▸ **What the exercise asks**:
Transcribe the material in full. Nothing should differ except that the pictures are left out.

## begin

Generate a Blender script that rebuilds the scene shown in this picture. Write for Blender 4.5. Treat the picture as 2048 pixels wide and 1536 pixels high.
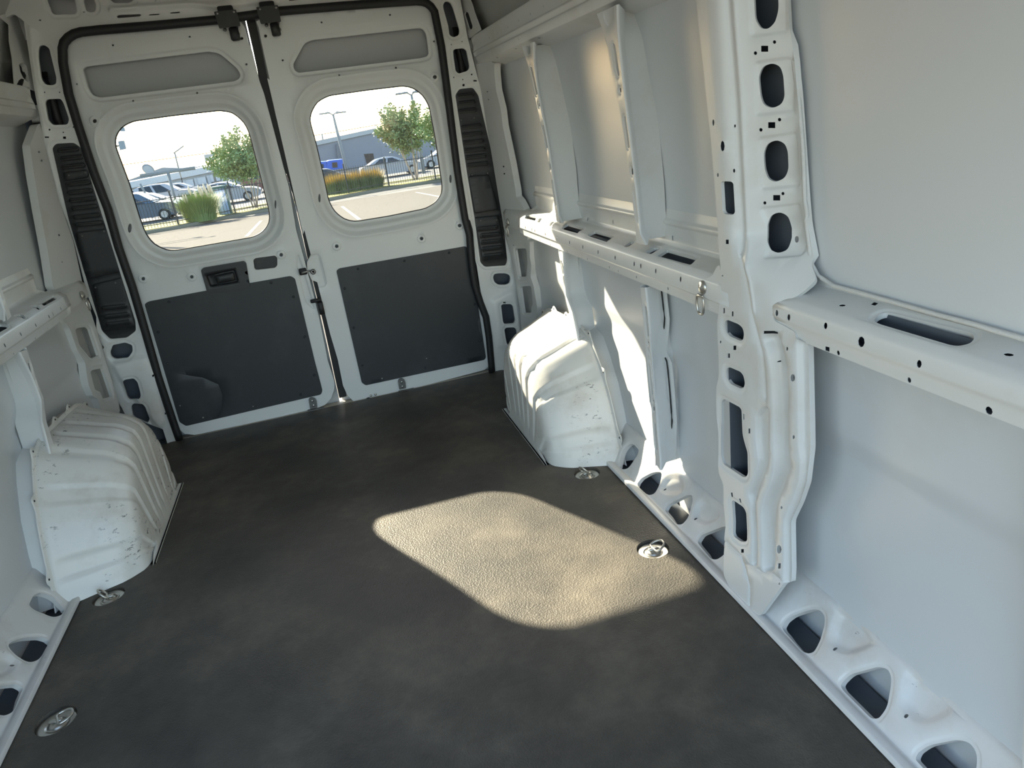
import bpy, math, random
import numpy as np
from mathutils import Vector, Matrix
from mathutils.geometry import delaunay_2d_cdt
random.seed(7)
for o in list(bpy.data.objects): bpy.data.objects.remove(o)
SC = bpy.context.scene
COL = SC.collection
# ------------------------------------------------------------------ camera, sky, sun, exposure
CF = 1418.95
CR = np.array([[0.95360543, -0.27221846, -0.12858376], [-0.2130014, -0.30821145, -0.92716563], [0.21276061, 0.9115387, -0.35189503]])
CC = np.array([0.06880604, -3.43129136, 1.22704311])
cam = bpy.data.cameras.new('camera'); camo = bpy.data.objects.new('camera', cam); COL.objects.link(camo)
cam.sensor_width = 36; cam.lens = CF / 2048 * 36; cam.clip_start = .02; cam.clip_end = 500
m = Matrix.Identity(4)
for i in range(3):
    m[i][0] = CR[0][i]; m[i][1] = -CR[1][i]; m[i][2] = -CR[2][i]; m[i][3] = CC[i]
camo.matrix_world = m
SC.camera = camo
SC.view_settings.view_transform = 'Standard'; SC.view_settings.look = 'None'
SC.view_settings.gamma = 1; SC.view_settings.use_curve_mapping = False
SC.view_settings.exposure = 0.12
SUN_DIR = Vector((.74, -1.47, -1)).normalized()
w = bpy.data.worlds.new('world'); SC.world = w; w.use_nodes = True
nt = w.node_tree; bg = nt.nodes['Background']
sky = nt.nodes.new('ShaderNodeTexSky'); sky.sky_type = 'NISHITA'; sky.sun_disc = False
sky.sun_elevation = math.radians(31.5); sky.sun_rotation = math.atan2(-SUN_DIR.x, -SUN_DIR.y)
sky.air_density = 1.0; sky.dust_density = 1.0; sky.ozone_density = 2.0
tint = nt.nodes.new('ShaderNodeMix'); tint.data_type = 'RGBA'; tint.blend_type = 'MULTIPLY'; tint.inputs[0].default_value = 1; tint.inputs[7].default_value = (1, .915, .80, 1)
nt.links.new(sky.outputs[0], tint.inputs[6]); nt.links.new(tint.outputs[2], bg.inputs[0]); bg.inputs[1].default_value = 0.77
sl = bpy.data.lights.new('sun', 'SUN'); sl.energy = 25; sl.angle = math.radians(.6); sl.color = (1, .88, .68)
so = bpy.data.objects.new('sun', sl); COL.objects.link(so); so.rotation_euler = SUN_DIR.to_track_quat('-Z', 'Y').to_euler(); so.location = (-8, 16, 11)

# ------------------------------------------------------------------ materials
def mat(name, col, rough=.5, metal=0., dirt=None, dscale=6., dcol=(.35, .30, .24), damt=.5, scuff=0., bump=0., bscale=200., spec=.5, var=.0, coat=0.):
    M = bpy.data.materials.new(name); M.use_nodes = True
    nt = M.node_tree; b = nt.nodes['Principled BSDF']
    b.inputs['Roughness'].default_value = rough; b.inputs['Metallic'].default_value = metal
    b.inputs['Specular IOR Level'].default_value = spec
    if coat: b.inputs['Coat Weight'].default_value = coat; b.inputs['Coat Roughness'].default_value = .15
    tc = nt.nodes.new('ShaderNodeTexCoord'); src = tc.outputs['Object']
    def noise(scale, detail=4, r=.6, vec=src):
        n = nt.nodes.new('ShaderNodeTexNoise'); n.inputs['Scale'].default_value = scale; n.inputs['Detail'].default_value = detail
        n.inputs['Roughness'].default_value = r; nt.links.new(vec, n.inputs['Vector']); return n.outputs['Fac']
    def ramp(fac, a, bb):
        r = nt.nodes.new('ShaderNodeMapRange'); r.inputs['From Min'].default_value = a; r.inputs['From Max'].default_value = bb
        nt.links.new(fac, r.inputs['Value']); return r.outputs['Result']
    def mix(fac, A, Bc, k=1.):
        x = nt.nodes.new('ShaderNodeMix'); x.data_type = 'RGBA'
        if k != 1.:
            mm = nt.nodes.new('ShaderNodeMath'); mm.operation = 'MULTIPLY'; mm.inputs[1].default_value = k; nt.links.new(fac, mm.inputs[0]); fac = mm.outputs[0]
        nt.links.new(fac, x.inputs[0])
        for s, v in ((6, A), (7, Bc)):
            if isinstance(v, tuple): x.inputs[s].default_value = (*v, 1)
            else: nt.links.new(v, x.inputs[s])
        return x.outputs[2]
    c = tuple(col); used = False
    if dirt is not None:
        c = mix(ramp(noise(dscale, 6, .65), dirt, dirt + .22), c, tuple(dcol), damt); used = True
    if var:
        c = mix(ramp(noise(dscale * .4, 3), .35, .7), c, tuple(x * (1 - var) for x in col), .8); used = True
    if scuff:
        mp = nt.nodes.new('ShaderNodeMapping'); mp.inputs['Scale'].default_value = (1, 1, 2.5); nt.links.new(src, mp.inputs[0])
        a = ramp(noise(34, 4, .75, mp.outputs[0]), .70 - scuff * .1, .74 - scuff * .1)
        g = ramp(noise(5, 2), .5, .62)
        mu = nt.nodes.new('ShaderNodeMath'); mu.operation = 'MULTIPLY'; nt.links.new(a, mu.inputs[0]); nt.links.new(g, mu.inputs[1])
        c = mix(mu.outputs[0], c, (.05, .05, .05), .85); used = True
    if used: nt.links.new(c, b.inputs['Base Color'])
    else: b.inputs['Base Color'].default_value = (*col, 1)
    if bump:
        bp = nt.nodes.new('ShaderNodeBump'); bp.inputs['Strength'].default_value = bump; bp.inputs['Distance'].default_value = .002
        nt.links.new(noise(bscale, 3), bp.inputs['Height']); nt.links.new(bp.outputs[0], b.inputs['Normal'])
    return M
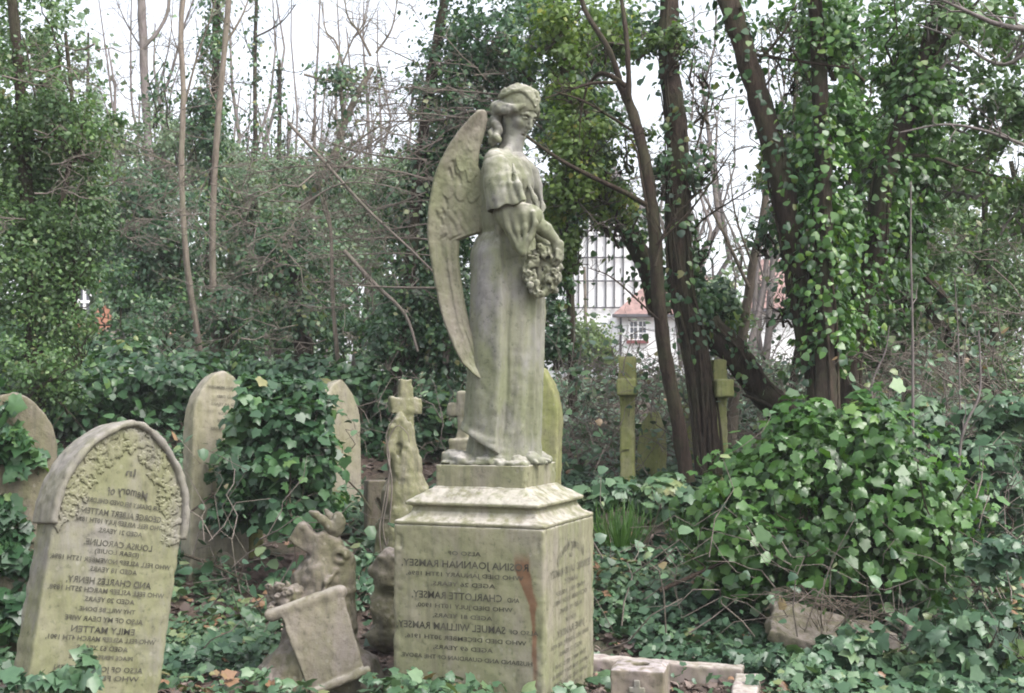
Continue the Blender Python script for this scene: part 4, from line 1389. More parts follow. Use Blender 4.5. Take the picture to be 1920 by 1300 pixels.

## end

▸ **Complete answer**:
Generate a Blender script that rebuilds the scene shown in this picture. Write for Blender 4.5. Treat the picture as 2048 pixels wide and 1536 pixels high.
import bpy, math, random
import numpy as np
from mathutils import Vector, Matrix
from mathutils.geometry import delaunay_2d_cdt
random.seed(7)
for o in list(bpy.data.objects): bpy.data.objects.remove(o)
SC = bpy.context.scene
COL = SC.collection
# ------------------------------------------------------------------ camera, sky, sun, exposure
CF = 1418.95
CR = np.array([[0.95360543, -0.27221846, -0.12858376], [-0.2130014, -0.30821145, -0.92716563], [0.21276061, 0.9115387, -0.35189503]])
CC = np.array([0.06880604, -3.43129136, 1.22704311])
cam = bpy.data.cameras.new('camera'); camo = bpy.data.objects.new('camera', cam); COL.objects.link(camo)
cam.sensor_width = 36; cam.lens = CF / 2048 * 36; cam.clip_start = .02; cam.clip_end = 500
m = Matrix.Identity(4)
for i in range(3):
    m[i][0] = CR[0][i]; m[i][1] = -CR[1][i]; m[i][2] = -CR[2][i]; m[i][3] = CC[i]
camo.matrix_world = m
SC.camera = camo
SC.view_settings.view_transform = 'Standard'; SC.view_settings.look = 'None'
SC.view_settings.gamma = 1; SC.view_settings.use_curve_mapping = False
SC.view_settings.exposure = 0.12
SUN_DIR = Vector((.74, -1.47, -1)).normalized()
w = bpy.data.worlds.new('world'); SC.world = w; w.use_nodes = True
nt = w.node_tree; bg = nt.nodes['Background']
sky = nt.nodes.new('ShaderNodeTexSky'); sky.sky_type = 'NISHITA'; sky.sun_disc = False
sky.sun_elevation = math.radians(31.5); sky.sun_rotation = math.atan2(-SUN_DIR.x, -SUN_DIR.y)
sky.air_density = 1.0; sky.dust_density = 1.0; sky.ozone_density = 2.0
tint = nt.nodes.new('ShaderNodeMix'); tint.data_type = 'RGBA'; tint.blend_type = 'MULTIPLY'; tint.inputs[0].default_value = 1; tint.inputs[7].default_value = (1, .915, .80, 1)
nt.links.new(sky.outputs[0], tint.inputs[6]); nt.links.new(tint.outputs[2], bg.inputs[0]); bg.inputs[1].default_value = 0.77
sl = bpy.data.lights.new('sun', 'SUN'); sl.energy = 25; sl.angle = math.radians(.6); sl.color = (1, .88, .68)
so = bpy.data.objects.new('sun', sl); COL.objects.link(so); so.rotation_euler = SUN_DIR.to_track_quat('-Z', 'Y').to_euler(); so.location = (-8, 16, 11)

# ------------------------------------------------------------------ materials
def mat(name, col, rough=.5, metal=0., dirt=None, dscale=6., dcol=(.35, .30, .24), damt=.5, scuff=0., bump=0., bscale=200., spec=.5, var=.0, coat=0.):
    M = bpy.data.materials.new(name); M.use_nodes = True
    nt = M.node_tree; b = nt.nodes['Principled BSDF']
    b.inputs['Roughness'].default_value = rough; b.inputs['Metallic'].default_value = metal
    b.inputs['Specular IOR Level'].default_value = spec
    if coat: b.inputs['Coat Weight'].default_value = coat; b.inputs['Coat Roughness'].default_value = .15
    tc = nt.nodes.new('ShaderNodeTexCoord'); src = tc.outputs['Object']
    def noise(scale, detail=4, r=.6, vec=src):
        n = nt.nodes.new('ShaderNodeTexNoise'); n.inputs['Scale'].default_value = scale; n.inputs['Detail'].default_value = detail
        n.inputs['Roughness'].default_value = r; nt.links.new(vec, n.inputs['Vector']); return n.outputs['Fac']
    def ramp(fac, a, bb):
        r = nt.nodes.new('ShaderNodeMapRange'); r.inputs['From Min'].default_value = a; r.inputs['From Max'].default_value = bb
        nt.links.new(fac, r.inputs['Value']); return r.outputs['Result']
    def mix(fac, A, Bc, k=1.):
        x = nt.nodes.new('ShaderNodeMix'); x.data_type = 'RGBA'
        if k != 1.:
            mm = nt.nodes.new('ShaderNodeMath'); mm.operation = 'MULTIPLY'; mm.inputs[1].default_value = k; nt.links.new(fac, mm.inputs[0]); fac = mm.outputs[0]
        nt.links.new(fac, x.inputs[0])
        for s, v in ((6, A), (7, Bc)):
            if isinstance(v, tuple): x.inputs[s].default_value = (*v, 1)
            else: nt.links.new(v, x.inputs[s])
        return x.outputs[2]
    c = tuple(col); used = False
    if dirt is not None:
        c = mix(ramp(noise(dscale, 6, .65), dirt, dirt + .22), c, tuple(dcol), damt); used = True
    if var:
        c = mix(ramp(noise(dscale * .4, 3), .35, .7), c, tuple(x * (1 - var) for x in col), .8); used = True
    if scuff:
        mp = nt.nodes.new('ShaderNodeMapping'); mp.inputs['Scale'].default_value = (1, 1, 2.5); nt.links.new(src, mp.inputs[0])
        a = ramp(noise(34, 4, .75, mp.outputs[0]), .70 - scuff * .1, .74 - scuff * .1)
        g = ramp(noise(5, 2), .5, .62)
        mu = nt.nodes.new('ShaderNodeMath'); mu.operation = 'MULTIPLY'; nt.links.new(a, mu.inputs[0]); nt.links.new(g, mu.inputs[1])
        c = mix(mu.outputs[0], c, (.05, .05, .05), .85); used = True
    if used: nt.links.new(c, b.inputs['Base Color'])
    else: b.inputs['Base Color'].default_value = (*col, 1)
    if bump:
        bp = nt.nodes.new('ShaderNodeBump'); bp.inputs['Strength'].default_value = bump; bp.inputs['Distance'].default_value = .002
        nt.links.new(noise(bscale, 3), bp.inputs['Height']); nt.links.new(bp.outputs[0], b.inputs['Normal'])
    return M
Continue the Blender Python script for this scene: part 4, from line 1389. More parts follow. Use Blender 4.5. Take the picture to be 1920 by 1300 pixels.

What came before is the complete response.